L. G. - Vous avez raison. Il faut beaucoup de maturité pour admettre que nous ne sommes pas toujours aussi utiles à l'entreprise que notre associé. C'est une question d'habiletés et de cycle de développement de l'entreprise. Parfois nous sommes à l'avant-scène, parfois c'est notre associé. Il est essentiel de comprendre et d'accepter cette dynamique. Je l'ai vécu. Au moment de la vente d'une de mes sociétés, l'acheteur m'a fait comprendre qu'il souhaitait que je me présente seul devant son CA. Il estimait que mon expertise de gestionnaire était plus pertinente pour faciliter la transaction. Mon associé a certainement trouvé cette demande difficile. Mais je suis conscient du fait que si la présentation s'était déroulée devant le chef de la technologie au lieu du CA, mon associé aurait été à l'avant-scène à ma place.
D. B. - Qu'avez-vous appris de votre relation avec les capital-risqueurs ?
L. G. - En tant qu'entrepreneur, il faut bien évaluer votre rôle dans le portefeuille du capital-risqueur. Il investit probablement dans des dizaines de sociétés. Quel sera le poids de votre entreprise dans le fonds ? Le capital-risqueur répartit son temps en fonction du potentiel de réussite de chacun de ses investissements. Prenez le temps d'évaluer la composition du portefeuille d'un investisseur avant de vous engager avec lui. Contre qui serez-vous en concurrence pour son attention ? Donnez-vous aussi la peine de comprendre la stratégie du fonds. Pourquoi estime-t-il que votre entreprise est un bon investissement ? Plus vous posez de questions, plus vous gagnez en crédibilité. Et surtout, ayez un plan B et C. Et faites-le sentir à votre investisseur.
D. B. - Sur quel projet planchez-vous pour les prochains mois ?

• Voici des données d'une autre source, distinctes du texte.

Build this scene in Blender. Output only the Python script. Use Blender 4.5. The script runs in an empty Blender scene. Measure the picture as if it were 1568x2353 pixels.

L. G. - Nous lançons un livre sur Kindle qui permettra aux Japonais d'apprendre l'anglais. Grâce à ce produit, nous abordons un nouveau marché, celui de l'éducation. Ce concept pourra être déployé dans plusieurs pays et dans plusieurs langues. Ce projet me ramène à mon désir de changer le monde. Maîtriser une nouvelle langue est un ascenseur social. Cela vous permet d'améliorer votre sort.